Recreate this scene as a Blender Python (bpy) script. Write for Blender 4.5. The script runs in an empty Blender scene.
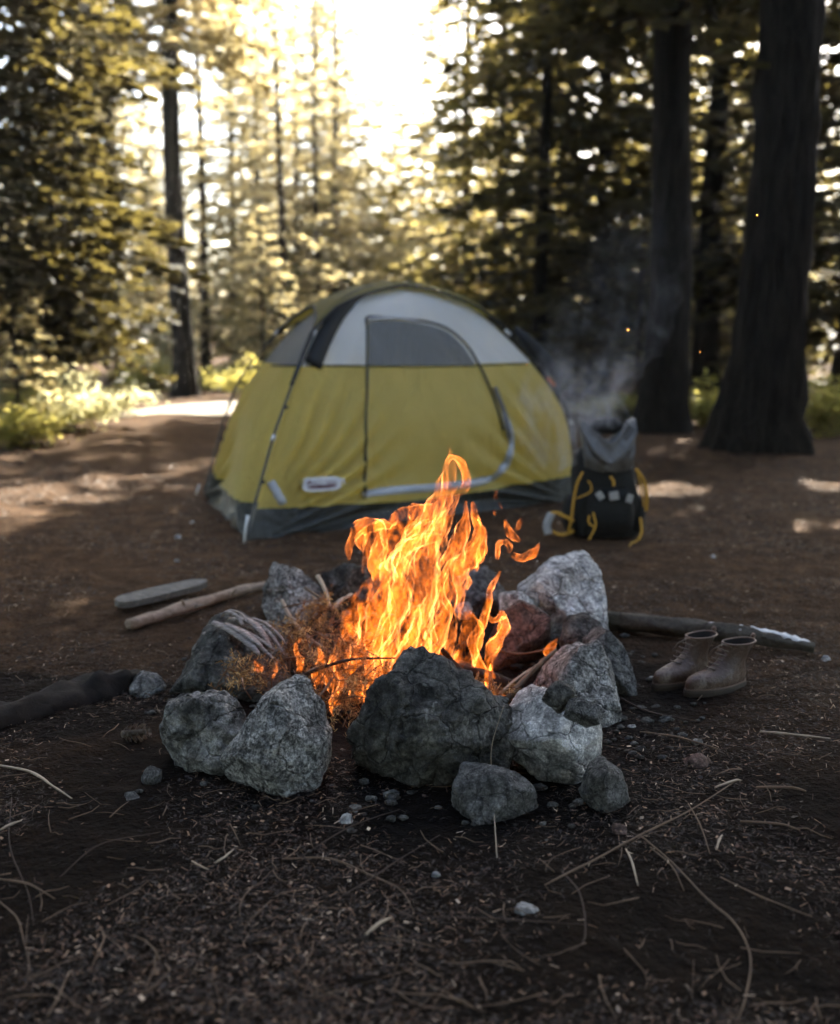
import bpy, bmesh, math, random
import numpy as np
from mathutils import Vector, Matrix, noise
from mathutils.bvhtree import BVHTree
R = math.radians
random.seed(7)
S = bpy.context.scene
COL = S.collection

# ------------------------------------------------------------------ camera
PITCH = math.atan2(177, 1050)
CP, SP = math.cos(PITCH), math.sin(PITCH)
EYE = Vector((0, 0, 1.25))
def ray(px, py):
    return Vector((px-420, 1050*CP+(512-py)*SP, -1050*SP+(512-py)*CP))
def at(px, py, Y):
    d = ray(px, py); return EYE + d*(Y/d.y)
def nz(x, y, z=0, s=1.0):
    return noise.noise(Vector((x*s, y*s, z)))
def gh(x, y):
    h = 0.035*nz(x, y, 1, .55) + 0.014*nz(x, y, 5, 1.9)
    # flat where the tent stands
    w = max(0, 1-((x+.2)**2+(y-7.9)**2)/7.0)
    h *= (1-.8*w)
    # fire bed a little hollow
    w = max(0, 1-((x-.02)**2+(y-3.75)**2)/.6)
    h -= .05*w
    # roots lift the soil at the big tree, land rises far behind
    w = math.exp(-((x-3.45)**2+(y-10.6)**2)/1.6); h += .13*w
    if y > 13: h += .010*(y-13)*(1 if y < 45 else 45/y)
    if x < -2.2 and y < 16: h += .05*min(1, (-2.2-x)/2)*min(1, max(0, (y-5)/3))
    return h
def ground(px, py, dz=0.0):
    d = ray(px, py); t = (0-EYE.z)/d.z
    p = EYE+d*t
    for _ in range(6):
        t = (gh(p.x, p.y)+dz-EYE.z)/d.z; p = EYE+d*t
    return p

cam = bpy.data.cameras.new("camera"); co = bpy.data.objects.new("camera", cam); COL.objects.link(co)
co.location = EYE; co.rotation_euler = (math.pi/2-PITCH, 0, 0)
cam.sensor_fit = 'HORIZONTAL'; cam.sensor_width = 24; cam.lens = 30
cam.clip_start = .05; cam.clip_end = 2000
cam.dof.use_dof = True; cam.dof.focus_distance = 3.1; cam.dof.aperture_fstop = 1.3
S.camera = co

# ------------------------------------------------------------------ helpers
def link(o, parent=None):
    COL.objects.link(o)
    if parent is not None:
        o.parent = parent
    return o
def tag(o, label=None, cat=None, group=None, kind=None):
    if label: o["label"] = label
    if cat: o["category"] = cat
    if group: o["group"] = group
    if kind: o["kind"] = kind
    return o
def empty(name, loc=(0, 0, 0), rz=0):
    o = bpy.data.objects.new(name, None); link(o); o.location = loc; o.rotation_euler.z = rz
    o.empty_display_size = .1
    return o
def mesh_obj(name, V, F, mat=None, parent=None, loc=None, smooth=False, attrs=None, mats=None, midx=None):
    """V, F world coordinates; loc = origin. Children keep world coordinates relative to the parent's location."""
    me = bpy.data.meshes.new(name)
    V = np.asarray(V, dtype=np.float64).reshape(-1, 3)
    off = np.zeros(3)
    if parent is not None and parent.rotation_euler.z == 0: off = np.array(parent_world(parent))
    if loc is not None: off2 = np.array(loc)
    else: off2 = off
    V = V-off2
    if isinstance(F, np.ndarray):
        n = F.shape[0]; k = F.shape[1]
        me.vertices.add(len(V)); me.vertices.foreach_set("co", V.ravel().astype(np.float32))
        me.loops.add(n*k); me.loops.foreach_set("vertex_index", F.ravel().astype(np.int32))
        me.polygons.add(n)
        me.polygons.foreach_set("loop_start", (np.arange(n)*k).astype(np.int32))
        me.polygons.foreach_set("loop_total", np.full(n, k, dtype=np.int32))
        me.update(calc_edges=True)
    else:
        me.from_pydata(V.tolist(), [], F); me.update()
    if smooth: me.polygons.foreach_set("use_smooth", [True]*len(me.polygons))
    if attrs:
        for an, dat in attrs.items():
            a = me.attributes.new(an, 'FLOAT', 'POINT'); a.data.foreach_set("value", np.asarray(dat, dtype=np.float32))
    o = bpy.data.objects.new(name, me)
    if mats:
        for m in mats: me.materials.append(m)
        if midx is not None: me.polygons.foreach_set("material_index", np.asarray(midx, dtype=np.int32))
    elif mat: me.materials.append(mat)
    link(o, parent)
    o.location = Vector(off2-off) if parent is not None else Vector(off2)
    return o
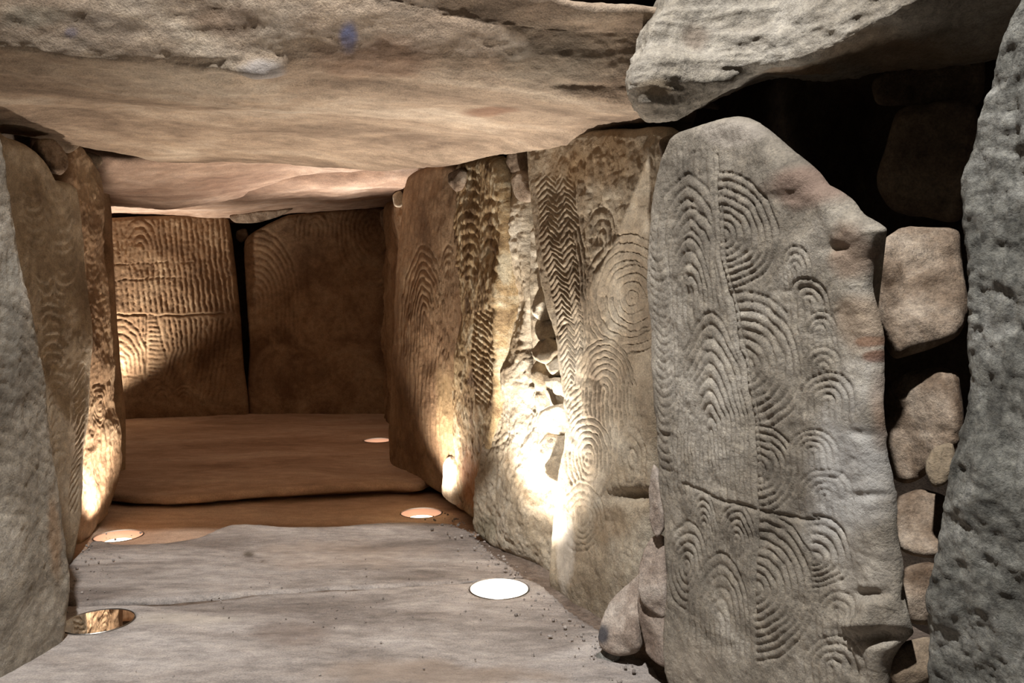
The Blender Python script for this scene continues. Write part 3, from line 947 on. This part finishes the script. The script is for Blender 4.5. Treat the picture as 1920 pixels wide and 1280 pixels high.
loft('capstone', c1, M['cap'], 320, 260, rough=0.035, rs=2.0, seed=201, rid=0.012, micro=0.003,
     bumps=[(490, 128, 60, 14, 0.03), (440, 150, 90, 10, -0.02), (1080, 160, 60, 7, -0.008), (150, 55, 120, 26, -0.008), (400, 50, 110, 26, -0.008)],
     stains=[(655, 72, 24, 36, (92, 104, 146), 0.75), (130, 62, 16, 14, (70, 76, 110), 0.7), (700, 110, 160, 50, (128, 98, 78), 0.6), (420, 40, 120, 40, (118, 94, 74), 0.6), (920, 216, 60, 10, (110, 70, 50), 0.6),
             (490, 125, 50, 18, (176, 172, 170), 0.6), (180, 60, 110, 40, (104, 92, 80), 0.5), (1050, 110, 120, 70, (132, 122, 106), 0.5), (60, 30, 90, 30, (140, 134, 118), 0.5)],
     label='huge capstone spanning the top of the passage with a grey front face', cat='capstone')

c2 = []
for row in [
    [(60, 200, 5.2), (60, 250, 4.2), (60, 330, 4.4), (60, 372, 4.9), (60, 388, 5.4), (60, 330, 5.6)],
    [(205, 200, 5.2), (205, 285, 4.2), (205, 335, 4.4), (205, 364, 4.9), (205, 380, 5.4), (205, 330, 5.6)],
    [(320, 200, 5.2), (320, 285, 4.2), (320, 328, 4.4), (320, 368, 4.9), (320, 389, 5.5), (320, 330, 5.65)],
    [(430, 200, 5.2), (430, 285, 4.2), (430, 320, 4.4), (430, 350, 4.9), (430, 374, 5.5), (430, 320, 5.65)],
    [(540, 200, 5.2), (540, 290, 4.2), (540, 310, 4.4), (540, 322, 4.75), (540, 334, 5.0), (540, 290, 5.3)],
    [(660, 200, 5.2), (660, 292, 4.2), (660, 304, 4.4), (660, 312, 4.65), (660, 320, 4.85), (660, 300, 5.6)],
    [(760, 200, 5.2), (760, 292, 4.2), (760, 298, 4.4), (760, 303, 4.6), (760, 310, 4.8), (760, 290, 5.6)],
    [(840, 200, 5.0), (840, 285, 4.2), (840, 300, 4.4), (840, 310, 4.7), (840, 318, 5.0), (840, 280, 5.5)],
]:
    c2.append([at(u, v, d) for u, v, d in row])
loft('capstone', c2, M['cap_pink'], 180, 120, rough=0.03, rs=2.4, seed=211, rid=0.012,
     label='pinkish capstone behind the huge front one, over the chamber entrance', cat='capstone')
c3 = []
for row in [
    [(60, 150, 8.0), (60, 180, 5.75), (60, 340, 5.75), (60, 375, 6.2), (60, 400, 7.2), (60, 402, 8.0)],
    [(205, 150, 8.0), (205, 180, 5.75), (205, 345, 5.75), (205, 380, 6.2), (205, 400, 7.1), (205, 402, 8.0)],
    [(330, 150, 8.0), (330, 180, 5.75), (330, 345, 5.75), (330, 380, 6.2), (330, 396, 7.2), (330, 400, 8.0)],
    [(450, 150, 8.0), (450, 180, 5.75), (450, 340, 5.75), (450, 374, 6.2), (450, 397, 7.2), (450, 400, 8.0)],
    [(560, 150, 8.0), (560, 180, 5.75), (560, 335, 5.75), (560, 362, 6.2), (560, 387, 7.2), (560, 394, 8.0)],
    [(660, 150, 8.0), (660, 180, 5.75), (660, 335, 5.75), (660, 360, 6.2), (660, 382, 7.2), (660, 392, 8.0)],
    [(760, 150, 8.0), (760, 180, 5.75), (760, 330, 5.75), (760, 352, 6.2), (760, 370, 7.2), (760, 380, 8.0)],
    [(880, 150, 8.0), (880, 180, 5.75), (880, 320, 5.75), (880, 340, 6.2), (880, 350, 7.2), (880, 370, 8.0)],
]:
    c3.append([at(u, v, d) for u, v, d in row])
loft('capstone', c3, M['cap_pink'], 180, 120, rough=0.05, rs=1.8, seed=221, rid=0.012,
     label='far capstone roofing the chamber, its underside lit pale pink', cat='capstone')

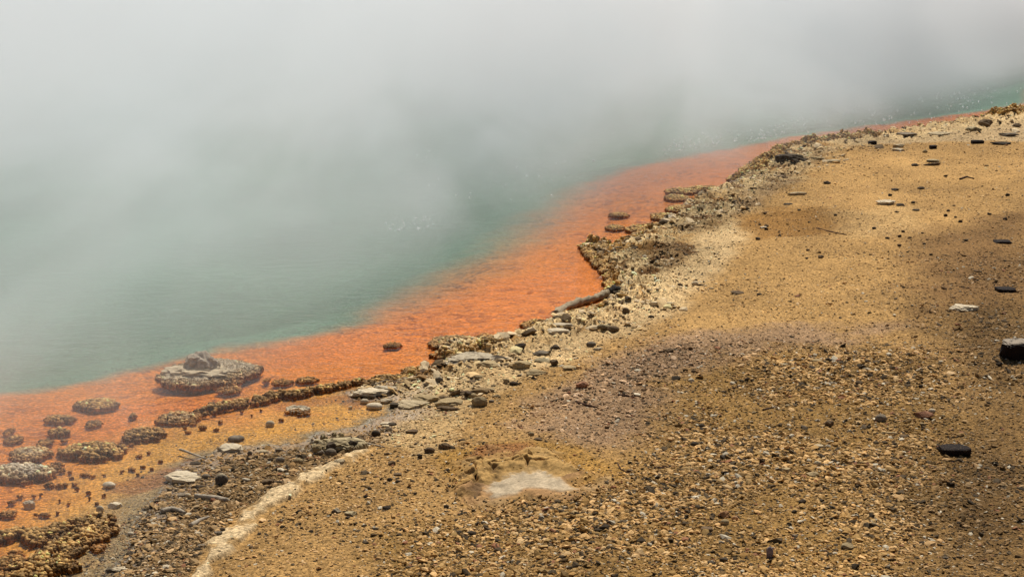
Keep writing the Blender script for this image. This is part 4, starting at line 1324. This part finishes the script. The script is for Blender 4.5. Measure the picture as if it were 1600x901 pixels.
stick([(1022, 731), (1036, 731), (1049, 730)], 1.8, 'twig', 'stout brown twig right of the mound', 'twig', 'twig', seed=23)
stick([(965, 724), (970, 733), (980, 738), (993, 742)], 1.1, 'twig', 'curved dark root at the right foot of the mound', 'root', 'twig', seed=24)
tw = stick([(1276, 357), (1295, 362), (1310, 365), (1323, 367)], 1.1, 'twig', 'forked dark twig on the far brown sand', 'twig', 'twig', seed=25)
stick([(1500, 281), (1510, 277), (1522, 280)], 1.6, 'twig', 'crooked dark root on the distant sand', 'root', 'twig', seed=26)

# --- bubbles glinting on the water
rg = np.random.default_rng(44)
bp = []
for poly, num in (([(1030, 242), (1060, 212), (1220, 195), (1230, 214), (1150, 226)], 100), ([(1200, 212), (1240, 175), (1420, 150), (1600, 130), (1600, 170), (1400, 195)], 150),
                  ([(590, 352), (640, 340), (690, 335), (670, 358), (620, 362)], 26), ([(600, 300), (800, 250), (950, 230), (900, 300), (760, 330)], 22), ([(500, 280), (1000, 100), (1500, 60), (1500, 140), (900, 220)], 30)):
    pp = np.array(poly, float)
    q = 0
    while q < num:
        u, v = rg.uniform(pp[:, 0].min(), pp[:, 0].max()), rg.uniform(pp[:, 1].min(), pp[:, 1].max())
        if sdf(np.array([u]), np.array([v]), [tuple(e) for e in poly])[0] > 0:
            x, y = unproj(u, v, 0)
            bp.append((float(x), float(y), 0.0))
            q += 1
bp = np.array(bp)
V0, F0 = ICO[2]
rad = rg.uniform(.006, .013, len(bp)) * (.6 + .022 * bp[:, 1])
V = V0[None] * rad[:, None, None] + bp[:, None, :]
F = F0[None] + (np.arange(len(bp)) * len(V0))[:, None, None]
t = NT('bubble_film')
gl_ = t.n('BsdfGlossy', {'Color': (1, 1, 1, 1), 'Roughness': .38}).outputs[0]
tr_ = t.n('BsdfTransparent').outputs[0]
M['bubble'] = t.surf(t.n('MixShader', {0: .45, 1: tr_, 2: gl_}).outputs[0])
tag(obj('bubbles', mesh_np('bubbles', V.reshape(-1, 3), F.reshape(-1, 3), M['bubble'], smooth=True)), 'tiny gas bubbles glinting on the far green water', kind='stuff')

# ------------------------------------------------------------------ light
AZ, EL = math.radians(14), math.radians(54)
S = Vector((math.sin(AZ) * math.cos(EL), math.cos(AZ) * math.cos(EL), math.sin(EL)))
sd_ = bpy.data.lights.new('sun', 'SUN')
sd_.energy = 4.9
sd_.angle = math.radians(.53)
sd_.color = (1, .965, .905)
so = bpy.data.objects.new('sun', sd_)
COL.objects.link(so)
so.location = (5, 20, 30)
so.rotation_euler = (-S).to_track_quat('-Z', 'Y').to_euler()
w = bpy.data.worlds.new('World')
sc.world = w
w.use_nodes = True
wt = w.node_tree
sky = wt.nodes.new('ShaderNodeTexSky')
sky.sky_type = 'NISHITA'
sky.sun_disc = False
sky.sun_elevation, sky.sun_rotation = EL, AZ
sky.dust_density = 2.0
bg = wt.nodes['Background']
bg.inputs['Strength'].default_value = .05
wt.links.new(sky.outputs[0], bg.inputs[0])

# ------------------------------------------------------------------ render settings
sc.view_settings.view_transform = 'Standard'
sc.view_settings.look = 'None'
sc.view_settings.exposure = 0.0
sc.view_settings.gamma = 1
cy = sc.cycles
cy.max_bounces = 6
cy.diffuse_bounces = 2
cy.glossy_bounces = 2
cy.transparent_max_bounces = 8
cy.volume_bounces = 2
cy.volume_step_rate = .18
cy.volume_max_steps = 256
cy.use_denoising = True
cy.denoiser = 'OPENIMAGEDENOISE'
cy.sample_clamp_direct = 0
cy.sample_clamp_indirect = 4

---*---

_WHAT THE TASK ASKS_.
Pictures excluded, repeat the records exactly from their opening line through the line containing "COL = S.collection".

_RESPONSE TO THE EXERCISE_.
Recreate this scene as a Blender Python (bpy) script. Write for Blender 4.5. The script runs in an empty Blender scene.
import bpy, bmesh, math, random
import numpy as np
from mathutils import Vector, Matrix, noise
from mathutils.bvhtree import BVHTree
R = math.radians
random.seed(7)
S = bpy.context.scene
COL = S.collection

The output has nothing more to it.